Gomorrah (2008)

My 27 movie A-Z film-a-thon: Day 8

This one felt real to me—the culture, the power dynamics, the hierarchy of command. I believe this is what the Mafia really is.

There is no honor here. No sacred “Mafia code.” It all comes down to the bottom line: money, and no liability.

The difference between life and death is arbitrary. Early on, a 15-year-old is asked why he’s shaking—is he scared? “No,” he says. The older man is pointing a gun at his head. “Are you scared?” “No.”

Bang.

He’s dead. For no reason other than being too afraid to admit he was afraid. The next kid wears a bulletproof vest and survives. Why? Luck. You have to guess right. What will offend the Camorra? What will charm and delight them? The difference is negligible. The consequences are massive.

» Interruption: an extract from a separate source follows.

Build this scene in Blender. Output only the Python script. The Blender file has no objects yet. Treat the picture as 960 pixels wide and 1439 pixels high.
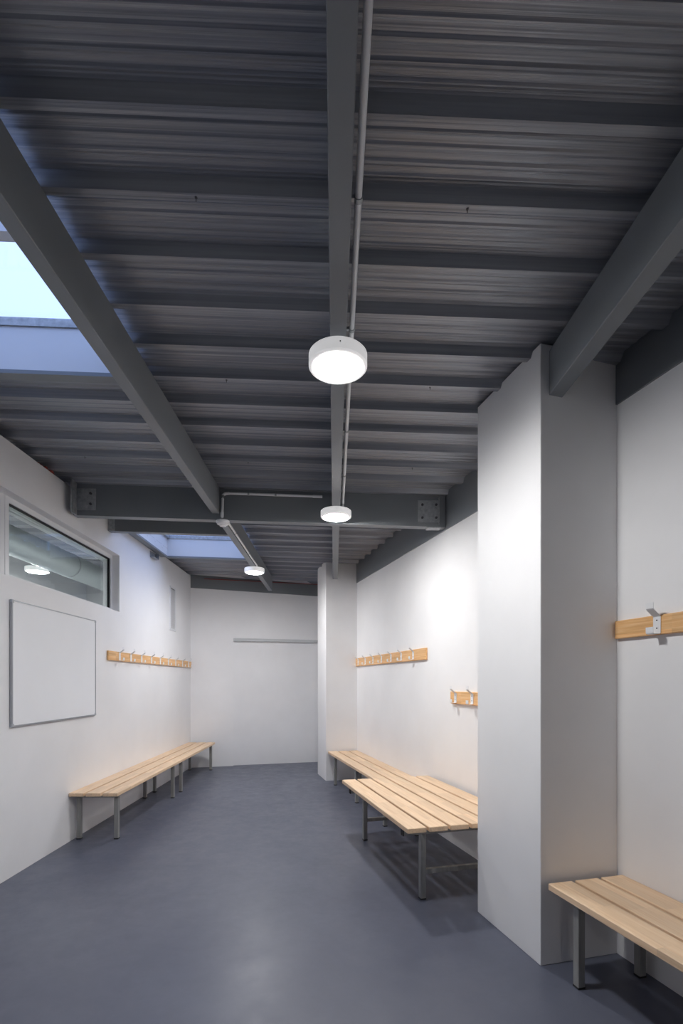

Director Matteo Garrone shows us the world of the Camorra through two central perspectives. The A story follows two kids raised in a world where the mob is king, trying to break into it. The B story centers on a high-end fashion tailor who makes no money because the syndicate exploits his skill. This second story is more compelling.

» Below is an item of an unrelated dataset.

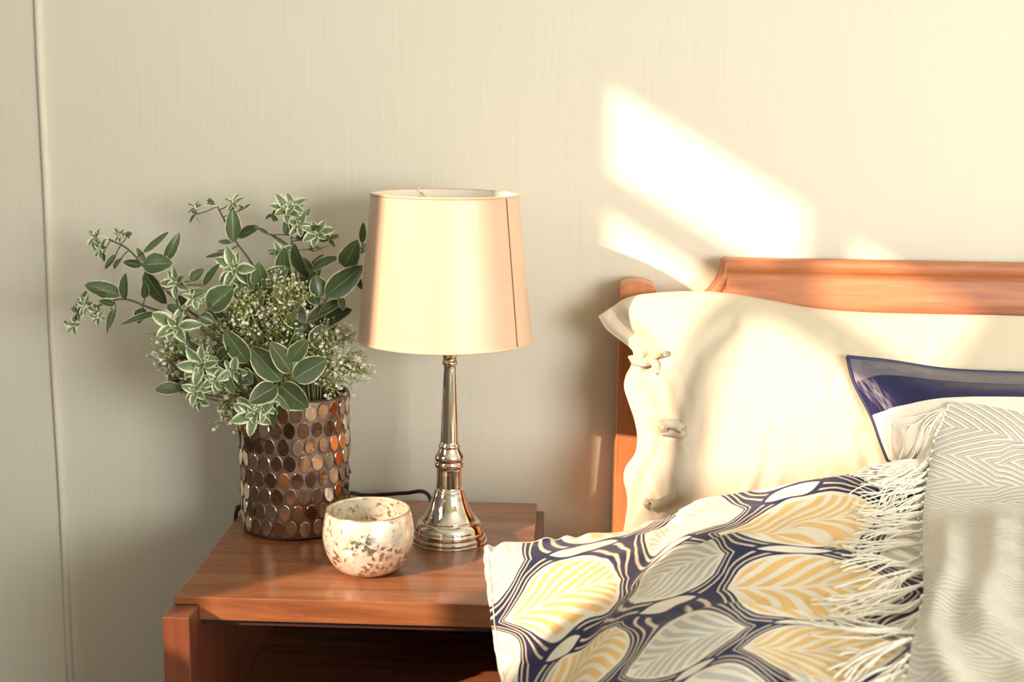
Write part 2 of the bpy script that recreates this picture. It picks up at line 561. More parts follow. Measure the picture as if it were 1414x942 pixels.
vp = [(0.0, TZ + .0005), (vr(0) - .003, TZ + .0005), (vr(0), TZ + .003)] + [(vr(q), TZ + .003 + q * (VH - .005)) for q in np.linspace(0.02, 1, 24)]
vp += [(vr(1) - .001, TZ + VH), (vr(1) - .0035, TZ + VH), (vr(1) - .0045, TZ + VH - .004), (vr(1) - .005, TZ + .02), (0.0, TZ + .02)]
m = MB(); m.lathe(vp, VX, VY, 96); m.build('vase_body', M_GROUT, vase)
for z, r in ((TZ + .004, vr(0) + .0005), (TZ + VH - .0015, vr(1) - .0008)):
    m = MB(); P = np.stack([VX + r * np.cos(tt), VY + r * np.sin(tt), np.full(97, z)], 1); m.tube(P, 0.0014, 6, False)
    m.build('vase_rim', plain('bronze_band', srgb(98, 70, 58), 0.35, metal=0.8), vase)
NM = NT('amber_mirror')
geo = NM.node('ShaderNodeNewGeometry')
rnd = geo.outputs['Random Per Island']
colr = NM.ramp(rnd, [(0.0, srgb(172, 150, 134)), (0.25, srgb(140, 118, 106)), (0.5, srgb(226, 206, 182)), (0.72, srgb(166, 140, 122)), (1.0, srgb(252, 238, 216))])
nn = NM.noise(NM.coord(), 160, 3, 0.6)
M_TILE = NM.set(color=colr, metal=1.0, rough=NM.math('MULTIPLY', nn, 0.28), normal=NM.bump(nn, 0.04, 0.002))
m = MB(); NC = 26; NRW = 8
for r_ in range(NRW):
    zc = TZ + .0175 + r_ * .0238
    for k in range(NC):
        th0 = 2 * pi * (k + 0.5 * (r_ % 2)) / NC + RNG.normal(0, .006)
        zt = zc + RNG.normal(0, .0006)
        R_ = vr((zt - TZ) / VH) + .0012
        ty, tz_ = RNG.normal(0, .07), RNG.normal(0, .06)
        c0 = np.array([VX + R_ * cos(th0), VY + R_ * sin(th0), zt])
        nrm = np.array([cos(th0), sin(th0), 0.0]); tg = np.array([-sin(th0), cos(th0), 0.0]); up = np.array([0, 0, 1.0])
        nn_ = nrm + ty * tg + tz_ * up; nn_ /= np.linalg.norm(nn_)
        tg = tg - (tg @ nn_) * nn_; tg /= np.linalg.norm(tg); up = np.cross(nn_, tg)
        q = np.linspace(0, 2 * pi, 20, endpoint=False)
        ring = lambda s, d: c0 + s * (.0081 * np.cos(q)[:, None] * tg + .0119 * np.sin(q)[:, None] * up) + d * nn_
        V = np.vstack([ring(1.0, -.0022), ring(1.0, .0000), ring(0.93, .0006)])
        Fc = [(i, (i + 1) % 20, 20 + (i + 1) % 20, 20 + i) for i in range(20)] + [(20 + i, 20 + (i + 1) % 20, 40 + (i + 1) % 20, 40 + i) for i in range(20)] + [tuple(range(40, 60))]
        m.add(V, Fc)
m.build('mirror_tiles', M_TILE, vase, smooth=False)

# ------------------------------------------------------------------ crackle glass votive
PX, PY = -0.2435, 1.652
NP = NT('crackled_mercury_glass')
oc = NP.coord()
vo = NP.node('ShaderNodeTexVoronoi', feature='F1'); NP.put(vo.inputs['Vector'], oc); vo.inputs['Scale'].default_value = 190
ve = NP.node('ShaderNodeTexVoronoi', feature='DISTANCE_TO_EDGE'); NP.put(ve.inputs['Vector'], oc); ve.inputs['Scale'].default_value = 190
cell = NP.node('ShaderNodeSeparateColor'); NP.put(cell.inputs[0], vo.outputs['Color'])
big = NP.noise(oc, 28, 4, 0.6, 0.6)
edge = X(NP, ve.outputs['Distance']).step(0.0, 0.10)
silver = (X(NP, big) + X(NP, cell.outputs[0]) * 0.30).step(0.70, 0.80)
colc = NP.ramp(cell.outputs[1], [(0.0, srgb(240, 232, 212)), (0.5, srgb(252, 246, 230)), (1.0, srgb(228, 214, 192))])
col1 = NP.mix(silver, colc, srgb(196, 190, 178))
col2 = NP.mix(edge, srgb(255, 248, 226), col1)
bn = NP.bump(cell.outputs[2], 0.35, 0.002)
M_POT = NP.set(color=col2, metal=NP.math('ADD', NP.math('MULTIPLY', silver, 0.5), 0.42), rough=NP.math('ADD', NP.math('MULTIPLY', cell.outputs[0], 0.16), 0.18), normal=bn, coat=0.5, coat_rough=0.08)
pot = empty('candle_bowl', (PX, PY, TZ), 'small round cream and silver crackle-glass candle bowl in front of the lamp', 'candle holder')
pz = TZ + .0005
po = spline([(.0, pz), (.028, pz), (.034, pz + .001), (.044, pz + .0075), (.0525, pz + .019), (.0580, pz + .034), (.0600, pz + .048), (.0592, pz + .062), (.0570, pz + .074), (.0545, pz + .082)], 60)
pi_ = spline([(.0535, pz + .083), (.0522, pz + .082), (.0545, pz + .074), (.0568, pz + .062), (.0575, pz + .048), (.0555, pz + .034), (.050, pz + .021), (.041, pz + .010), (.030, pz + .0055), (0, pz + .005)], 60)
m = MB(); m.lathe(np.vstack([po, pi_]), PX, PY, 80); m.build('glass_bowl', M_POT, pot)
m = MB(); P = np.stack([PX + .0540 * np.cos(tt), PY + .0540 * np.sin(tt), np.full(97, pz + .0828)], 1); m.tube(P, 0.0011, 6, False)
m.build('bowl_rim', plain('gilt_rim', srgb(214, 186, 140), 0.25, metal=0.7), pot)

# ------------------------------------------------------------------ bouquet
NL = NT('variegated_leaf')
uvc = NL.node('ShaderNodeSeparateXYZ'); NL.put(uvc.inputs[0], NL.coord('UV'))
lu = X(NL, uvc.outputs[0]); lv = X(NL, uvc.outputs[1])
nz = X(NL, NL.noise(NL.coord('UV'), 5, 4, 0.6))
across = (lu - 0.5).abs() * 2.0 + (nz - 0.5) * 0.28
edge_ = across.step(0.84, 0.97)
mid_ = 1.0 - (lu - 0.5).abs().step(0.008, 0.03)
vein = ((lv * 9.0 - (lu - 0.5).abs() * 6.0).fract() - 0.5).abs().step(0.40, 0.5)
lrnd = NL.node('ShaderNodeNewGeometry').outputs['Random Per Island']
g1 = NL.mix(nz, NL.mix(lrnd, srgb(30, 44, 32), srgb(76, 96, 62)), NL.mix(lrnd, srgb(58, 76, 52), srgb(118, 138, 92)))
g1 = NL.mix(vein * 0.22, g1, srgb(128, 146, 104))
g1 = NL.mix(mid_ * 0.6, g1, srgb(168, 180, 126))
M_LEAF = NL.set(color=NL.mix(edge_, g1, srgb(226, 226, 176)), rough=0.36, spec=0.5, sub=0.0)
NB = NT('pale_bract')
uvc = NB.node('ShaderNodeSeparateXYZ'); NB.put(uvc.inputs[0], NB.coord('UV'))
lu = X(NB, uvc.outputs[0])
nz = X(NB, NB.noise(NB.coord('UV'), 5, 4, 0.6))
across = (lu - 0.5).abs() * 2.0 + (nz - 0.5) * 0.4
M_BRACT = NB.set(color=NB.mix(across.step(0.50, 0.80), NB.mix(nz, srgb(72, 104, 66), srgb(140, 160, 112)), srgb(240, 240, 206)), rough=0.5)
M_STEM = plain('olive_stem', srgb(96, 92, 58), 0.6)
M_STEMG = plain('green_stem', srgb(146, 152, 88), 0.6)
M_WHITE = plain('white_petal', srgb(248, 246, 230), 0.6)
M_BUD = plain('green_bud', srgb(196, 200, 136), 0.6)


def leaf(m, base, tip, width, normal, cup=0.25, droop=0.12, n=10, k=6, fat=0.45):
    base, tip, normal = np.array(base, float), np.array(tip, float), np.array(normal, float)
    d = tip - base; L = np.linalg.norm(d); d /= L
    s = np.cross(d, normal); s /= np.linalg.norm(s) + 1e-9; nn = np.cross(s, d)
    P = np.zeros((n, k + 1, 3)); uv = np.zeros((n, k + 1, 2))
    for i in range(n):
        t = i / (n - 1)
        w = width * .60 * (math.sin(pi * t ** 0.88) ** 0.62) * (1 - 0.12 * t)
        if i == 0: w = width * .03
        if i == n - 1: w = width * .01
        c = base + d * L * t + nn * (droop * L * (4 * t * (1 - t)) * 0.5)
        for j in range(k + 1):
            a = j / k * 2 - 1
            P[i, j] = c + s * (w * a) + nn * (cup * w * abs(a) ** 1.5)
            uv[i, j] = (j / k, t)
    m.grid(P, uv=uv)


def rosette(m, c, r, axis, n=9, seed=0):
    rg = np.random.default_rng(seed)
    axis = np.array(axis, float); axis /= np.linalg.norm(axis)
    a = np.cross(axis, (0.3, 0.2, 0.9)); a /= np.linalg.norm(a); b = np.cross(axis, a)
    c = np.array(c, float)
    for i in range(n):
        ring = 0 if i < n * 0.6 else 1
        th_ = 2 * pi * i / (n * 0.6 if ring == 0 else n * 0.4) + rg.normal(0, .2) + ring * .5
        el = (0.25 if ring == 0 else 0.9) + rg.normal(0, .15)
        d = (a * cos(th_) + b * sin(th_)) * cos(el) + axis * sin(el)
        rr = r * (1.0 if ring == 0 else 0.62) * rg.uniform(.8, 1.15)
        leaf(m, c + d * r * .08, c + d * rr, rr * rg.uniform(.36, .5), axis * .9 + d * .1, 0.35, 0.18, 8, 4)


def blob(m, c, r):
    m.lathe([(0.001 * r, c[2] - r), (.7 * r, c[2] - .7 * r), (r, c[2]), (.7 * r, c[2] + .7 * r), (0.001 * r, c[2] + r)], c[0], c[1], 6)


TOWARD = np.array([0.0, -1.0, 0.25])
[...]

The kids are idiots. I would’ve preferred to see what this system does to the smart ones—but I fully believe kids like this exist. And they’re doomed.

Gomorra presents a world of crime that is consistently fascinating. Every scene feels like something I haven’t seen in a film before. For this type of movie, that’s miraculous. Beat for beat, it’s consistent in the psychology of its world-building. I’m not sure if Gomorra is a necessary film the way City of God was five years earlier—but it’s absolutely a purposeful one.